Public land could provide path to pollinator health, industry says

WASHINGTON, Feb. 11, 2015 – While environmental groups are putting pressure on the EPA to rein in agricultural chemical companies on the production and use of neonicotinoids, agricultural entities are encouraging government agencies to work with beekeepers in providing access to federal- and state-owned land with healthy forage for pollinators.

Studies attribute bee losses to multiple factors, including loss of forage and nutrition, the varroa mite, as well as pesticide use. Jay Vroom, president of CropLife America, which represents several companies that produce crop protection products, including neonicotinoids, said EPA and USDA have increasingly focused on state management plans within the last few months.

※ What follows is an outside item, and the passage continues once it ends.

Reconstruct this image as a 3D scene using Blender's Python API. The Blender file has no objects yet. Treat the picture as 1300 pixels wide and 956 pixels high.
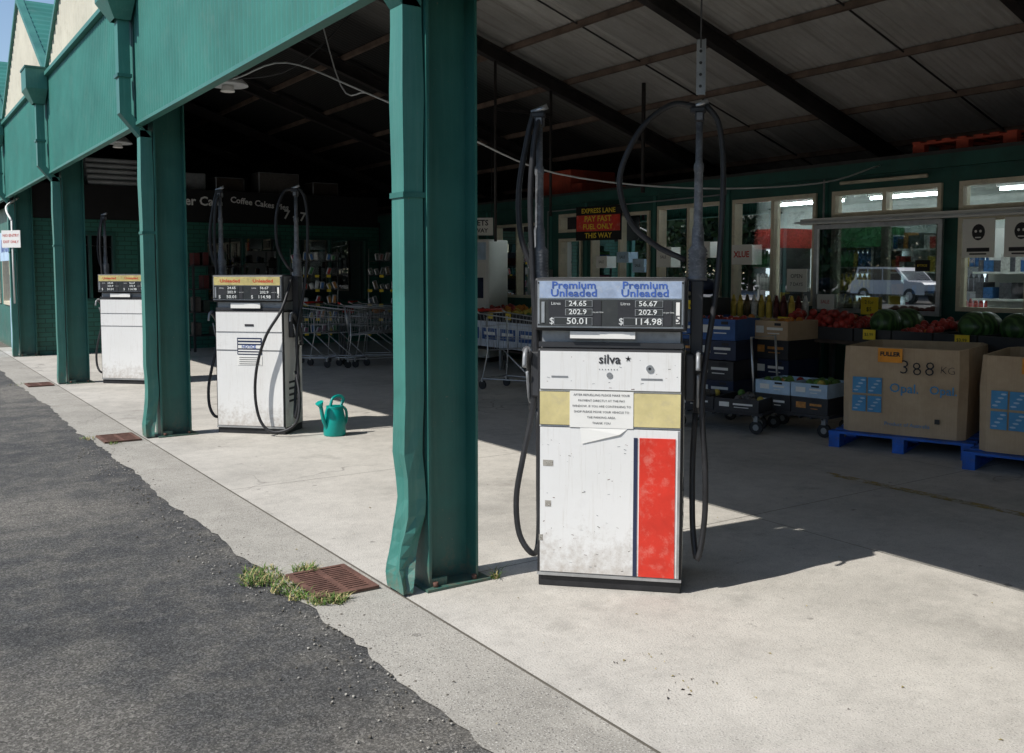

“They’re trying to drive a lot of this into the hands of state officials and closer to farmers and beekeepers, where local conditions are taken into account,” he said. Attention on improving bee forage is increasing, Vroom says, adding that it’s “one of those categories that doesn’t require any government regulatory action.”

The Pollinator Partnership, which works with government and industry partners to deliver conservation, education, and research, promotes the Highways BEE Act, or H.R. 4790, introduced in Congress last year. The bill promotes conservation practices on 17 million acres of highway rights-of-way by encouraging state transportation departments to reduce mowing and plant for pollinators.

Tom Van Arsdall, spokesman for the Pollinator Partnership, anticipates the Highways BEE Act will be re-introduced in the next few weeks. 

While efforts to improve forage along highways is widely supported, there can be unintended consequences of planting certain forage mixtures. Vroom said some plants in roadside ditches might inadvertently attract deer and increase auto collisions. “They can attract more deer than bees,” he said.

Don Parker, the National Cotton Council's manager of Integrated Pest Management, said this illustrates that there are no simple solutions. “It may sound simple that we need forage and habitat, but we have to keep in mind that it does impact other things,” he said.

Van Arsdall said there have been a smattering of projects and initiatives focused on increasing health forage for pollinators, but so far there is no centralized effort.

For example, the Pollinator Partnership promotes an initiative sponsored by Burt’s Bees, called the Bee Buffer Project, and is looking for farmers and ranchers to dedicate a piece of land a quarter acre to three acres in size and plant it with the U.S. Bee Buffer seed mix. “The lack of dedicated foraging habitat puts stress on honey bees and the cropping systems the bees pollinate,” according to the project site. The project is concentrating on areas in California and North Carolina.

Additionally, Project Apis m (PAm), a non-profit organization run by beekeepers with a goal to fund and direct research to enhance the “health and vitality of honey bee colonies while improving crop production,” encouraged almond growers to use PAm seed mixes developed to provide floral diversity before and after almond bloom in California. 

With proper nutrition, bees can fend off pests and parasites and cope with pesticides and transportation stress,” states PAm, which has established acreage, seed mixes, seed suppliers, and planting regimes. Nearly 1.7 million bee colonies will be brought to California in February and March to pollinate the 2015 almond crop.  

In June, President Barack Obama established the Pollinator Health Task Force, co-chaired by the Secretary of Agriculture and the Administrator of the Environmental Protection Agency. The task force is charged with developing a National Pollinator Strategy, which is expected to be released at the end of February.

Parker, of the National Cotton Council, said he hopes the presidential task force will provide access to federal lands that have improved pollinator forage.  In NCC’s comments to the task force, the group called for an evaluation of the federal government’s land resources and the improvement of bee habitat in those areas. For example, he said the Bureau of Land Management could provide beekeepers access to land that is surrounded by areas of minimum pesticide use. 

The National Association of State Departments of Agriculture submitted official comments to the task force in November, encouraging it “to support and recommend a state-driven approach to develop and implement solutions through a public-private partnership.”